Data block:
⁂
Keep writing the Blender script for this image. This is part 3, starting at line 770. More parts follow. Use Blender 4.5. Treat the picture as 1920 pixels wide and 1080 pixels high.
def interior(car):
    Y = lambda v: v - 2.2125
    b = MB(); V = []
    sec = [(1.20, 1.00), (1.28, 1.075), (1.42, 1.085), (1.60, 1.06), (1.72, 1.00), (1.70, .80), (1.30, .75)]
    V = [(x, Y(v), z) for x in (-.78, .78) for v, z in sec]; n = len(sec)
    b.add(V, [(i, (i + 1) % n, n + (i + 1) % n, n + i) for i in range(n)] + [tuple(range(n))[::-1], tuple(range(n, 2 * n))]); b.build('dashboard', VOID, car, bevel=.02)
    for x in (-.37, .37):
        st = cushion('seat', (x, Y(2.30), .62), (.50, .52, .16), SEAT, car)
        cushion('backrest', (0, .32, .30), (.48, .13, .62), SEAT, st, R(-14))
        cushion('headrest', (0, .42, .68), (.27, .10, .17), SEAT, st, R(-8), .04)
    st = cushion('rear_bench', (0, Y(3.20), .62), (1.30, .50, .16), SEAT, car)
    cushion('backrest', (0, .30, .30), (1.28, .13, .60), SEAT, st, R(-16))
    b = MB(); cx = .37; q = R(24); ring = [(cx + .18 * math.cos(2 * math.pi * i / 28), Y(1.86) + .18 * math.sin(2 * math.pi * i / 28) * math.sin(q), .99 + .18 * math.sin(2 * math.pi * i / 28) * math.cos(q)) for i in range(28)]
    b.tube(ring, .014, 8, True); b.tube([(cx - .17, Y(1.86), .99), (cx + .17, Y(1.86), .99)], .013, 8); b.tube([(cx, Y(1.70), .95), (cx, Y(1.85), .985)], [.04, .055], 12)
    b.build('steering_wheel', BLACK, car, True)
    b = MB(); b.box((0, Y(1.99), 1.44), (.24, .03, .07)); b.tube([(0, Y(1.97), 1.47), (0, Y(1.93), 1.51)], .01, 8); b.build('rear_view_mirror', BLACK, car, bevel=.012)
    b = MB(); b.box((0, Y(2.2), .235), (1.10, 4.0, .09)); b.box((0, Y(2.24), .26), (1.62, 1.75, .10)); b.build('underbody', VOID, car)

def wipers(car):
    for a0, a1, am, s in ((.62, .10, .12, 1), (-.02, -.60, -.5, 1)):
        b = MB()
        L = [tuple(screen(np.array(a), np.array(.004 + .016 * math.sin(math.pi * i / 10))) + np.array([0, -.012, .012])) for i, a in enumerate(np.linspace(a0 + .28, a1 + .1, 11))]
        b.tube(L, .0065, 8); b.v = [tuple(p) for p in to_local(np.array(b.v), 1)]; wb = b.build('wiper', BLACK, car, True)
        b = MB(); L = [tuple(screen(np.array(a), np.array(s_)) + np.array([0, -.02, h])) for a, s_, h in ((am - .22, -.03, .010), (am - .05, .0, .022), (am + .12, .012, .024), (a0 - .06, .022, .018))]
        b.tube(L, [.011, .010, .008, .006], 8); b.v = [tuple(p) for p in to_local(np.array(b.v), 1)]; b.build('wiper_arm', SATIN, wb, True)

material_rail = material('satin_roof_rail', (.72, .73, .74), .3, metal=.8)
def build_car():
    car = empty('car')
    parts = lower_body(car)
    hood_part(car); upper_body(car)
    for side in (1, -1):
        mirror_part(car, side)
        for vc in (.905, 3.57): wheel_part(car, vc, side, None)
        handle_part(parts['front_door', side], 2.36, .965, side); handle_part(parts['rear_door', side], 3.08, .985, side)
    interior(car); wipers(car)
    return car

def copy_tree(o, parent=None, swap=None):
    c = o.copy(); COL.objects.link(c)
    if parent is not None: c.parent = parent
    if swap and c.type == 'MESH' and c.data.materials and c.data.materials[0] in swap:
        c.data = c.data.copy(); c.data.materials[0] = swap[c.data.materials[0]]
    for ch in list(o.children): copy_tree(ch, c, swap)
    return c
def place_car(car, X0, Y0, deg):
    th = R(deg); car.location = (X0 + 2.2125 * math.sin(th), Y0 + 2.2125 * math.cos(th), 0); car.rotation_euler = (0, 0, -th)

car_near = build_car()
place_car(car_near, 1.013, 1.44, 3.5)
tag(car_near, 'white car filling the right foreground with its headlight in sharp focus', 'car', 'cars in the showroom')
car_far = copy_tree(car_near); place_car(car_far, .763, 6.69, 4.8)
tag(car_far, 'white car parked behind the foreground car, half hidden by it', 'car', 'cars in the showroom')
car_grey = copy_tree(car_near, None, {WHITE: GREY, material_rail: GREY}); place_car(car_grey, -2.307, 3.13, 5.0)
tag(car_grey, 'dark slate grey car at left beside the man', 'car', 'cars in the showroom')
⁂
Work to do: All of the data needs to be printed once more, exactly.

Worked answer:
Keep writing the Blender script for this image. This is part 3, starting at line 770. More parts follow. Use Blender 4.5. Treat the picture as 1920 pixels wide and 1080 pixels high.
def interior(car):
    Y = lambda v: v - 2.2125
    b = MB(); V = []
    sec = [(1.20, 1.00), (1.28, 1.075), (1.42, 1.085), (1.60, 1.06), (1.72, 1.00), (1.70, .80), (1.30, .75)]
    V = [(x, Y(v), z) for x in (-.78, .78) for v, z in sec]; n = len(sec)
    b.add(V, [(i, (i + 1) % n, n + (i + 1) % n, n + i) for i in range(n)] + [tuple(range(n))[::-1], tuple(range(n, 2 * n))]); b.build('dashboard', VOID, car, bevel=.02)
    for x in (-.37, .37):
        st = cushion('seat', (x, Y(2.30), .62), (.50, .52, .16), SEAT, car)
        cushion('backrest', (0, .32, .30), (.48, .13, .62), SEAT, st, R(-14))
        cushion('headrest', (0, .42, .68), (.27, .10, .17), SEAT, st, R(-8), .04)
    st = cushion('rear_bench', (0, Y(3.20), .62), (1.30, .50, .16), SEAT, car)
    cushion('backrest', (0, .30, .30), (1.28, .13, .60), SEAT, st, R(-16))
    b = MB(); cx = .37; q = R(24); ring = [(cx + .18 * math.cos(2 * math.pi * i / 28), Y(1.86) + .18 * math.sin(2 * math.pi * i / 28) * math.sin(q), .99 + .18 * math.sin(2 * math.pi * i / 28) * math.cos(q)) for i in range(28)]
    b.tube(ring, .014, 8, True); b.tube([(cx - .17, Y(1.86), .99), (cx + .17, Y(1.86), .99)], .013, 8); b.tube([(cx, Y(1.70), .95), (cx, Y(1.85), .985)], [.04, .055], 12)
    b.build('steering_wheel', BLACK, car, True)
    b = MB(); b.box((0, Y(1.99), 1.44), (.24, .03, .07)); b.tube([(0, Y(1.97), 1.47), (0, Y(1.93), 1.51)], .01, 8); b.build('rear_view_mirror', BLACK, car, bevel=.012)
    b = MB(); b.box((0, Y(2.2), .235), (1.10, 4.0, .09)); b.box((0, Y(2.24), .26), (1.62, 1.75, .10)); b.build('underbody', VOID, car)

def wipers(car):
    for a0, a1, am, s in ((.62, .10, .12, 1), (-.02, -.60, -.5, 1)):
        b = MB()
        L = [tuple(screen(np.array(a), np.array(.004 + .016 * math.sin(math.pi * i / 10))) + np.array([0, -.012, .012])) for i, a in enumerate(np.linspace(a0 + .28, a1 + .1, 11))]
        b.tube(L, .0065, 8); b.v = [tuple(p) for p in to_local(np.array(b.v), 1)]; wb = b.build('wiper', BLACK, car, True)
        b = MB(); L = [tuple(screen(np.array(a), np.array(s_)) + np.array([0, -.02, h])) for a, s_, h in ((am - .22, -.03, .010), (am - .05, .0, .022), (am + .12, .012, .024), (a0 - .06, .022, .018))]
        b.tube(L, [.011, .010, .008, .006], 8); b.v = [tuple(p) for p in to_local(np.array(b.v), 1)]; b.build('wiper_arm', SATIN, wb, True)

material_rail = material('satin_roof_rail', (.72, .73, .74), .3, metal=.8)
def build_car():
    car = empty('car')
    parts = lower_body(car)
    hood_part(car); upper_body(car)
    for side in (1, -1):
        mirror_part(car, side)
        for vc in (.905, 3.57): wheel_part(car, vc, side, None)
        handle_part(parts['front_door', side], 2.36, .965, side); handle_part(parts['rear_door', side], 3.08, .985, side)
    interior(car); wipers(car)
    return car

def copy_tree(o, parent=None, swap=None):
    c = o.copy(); COL.objects.link(c)
    if parent is not None: c.parent = parent
    if swap and c.type == 'MESH' and c.data.materials and c.data.materials[0] in swap:
        c.data = c.data.copy(); c.data.materials[0] = swap[c.data.materials[0]]
    for ch in list(o.children): copy_tree(ch, c, swap)
    return c
def place_car(car, X0, Y0, deg):
    th = R(deg); car.location = (X0 + 2.2125 * math.sin(th), Y0 + 2.2125 * math.cos(th), 0); car.rotation_euler = (0, 0, -th)

car_near = build_car()
place_car(car_near, 1.013, 1.44, 3.5)
tag(car_near, 'white car filling the right foreground with its headlight in sharp focus', 'car', 'cars in the showroom')
car_far = copy_tree(car_near); place_car(car_far, .763, 6.69, 4.8)
tag(car_far, 'white car parked behind the foreground car, half hidden by it', 'car', 'cars in the showroom')
car_grey = copy_tree(car_near, None, {WHITE: GREY, material_rail: GREY}); place_car(car_grey, -2.307, 3.13, 5.0)
tag(car_grey, 'dark slate grey car at left beside the man', 'car', 'cars in the showroom')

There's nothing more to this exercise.